What This Deal Signals For African Healthcare
The Africa dimension of this deal operates on two levels. The first is the founder level: Tendai Moyo is a UK-based Zimbabwean entrepreneur building a brand whose primary consumer is the Black and textured-hair community, the majority of whom live on the African continent and in the global diaspora. The second is the product level: Synths 2 is specifically engineered for the hair types that African consumers have been most poorly served by the conventional extensions market.
Nana Otedola’s decision to back the round as an explicit Africa-first investor is a signal worth reading carefully. It suggests that the most commercially sophisticated Nigerian investors are watching the global biotech beauty space and identifying companies whose technology has direct application to the African market, regardless of where those companies are currently headquartered.

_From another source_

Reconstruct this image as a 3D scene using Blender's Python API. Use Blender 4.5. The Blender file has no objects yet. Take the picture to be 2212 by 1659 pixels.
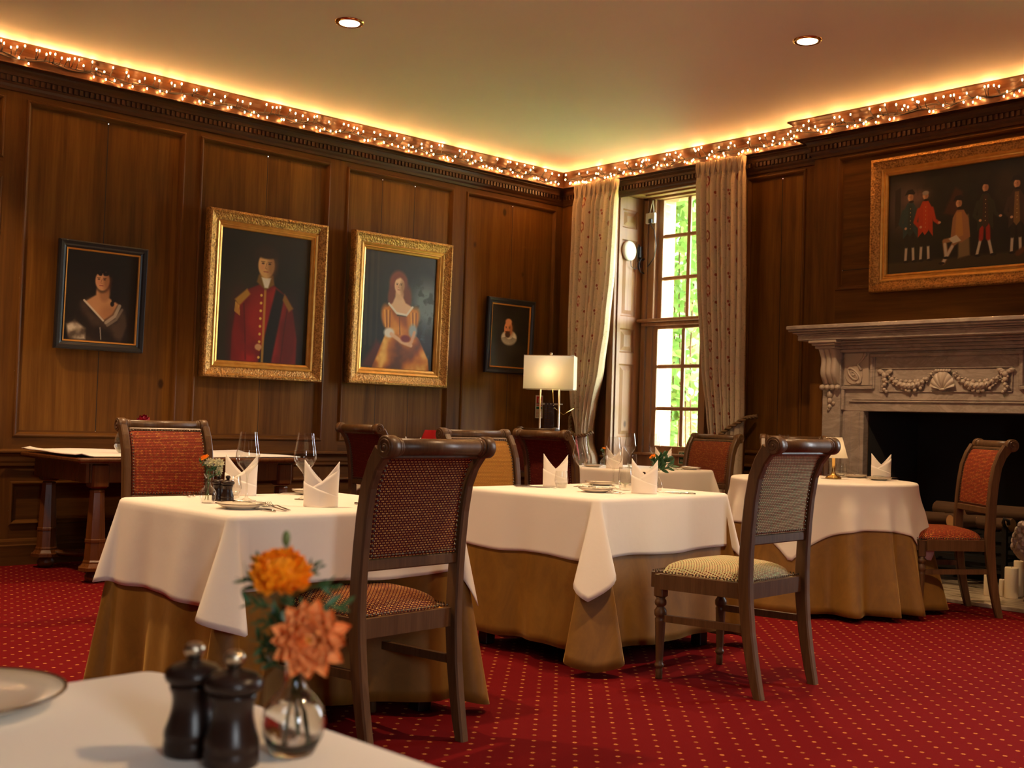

The global textured hair extensions market, dominated for decades by imported synthetic fibre products manufactured in Asia for Western and African consumers alike, is a category that African entrepreneurs have long identified as a value capture opportunity. Ruka is approaching that opportunity from the biotechnology end rather than the brand end. If Synths 2 becomes the material standard for the category, the implications for how the global textured hair industry is structured extend well beyond a single brand’s retail expansion.
“Our community has always been at the centre of everything we do,” Moyo said following the close of the round. “People shouldn’t have to choose between what looks good, what feels safe, and what aligns with their values. We’re building something that finally delivers on all three.”
That is not a marketing line. It is a product brief for an entire category that has never delivered on all three simultaneously. The $4.5 million is the capital to prove it is possible.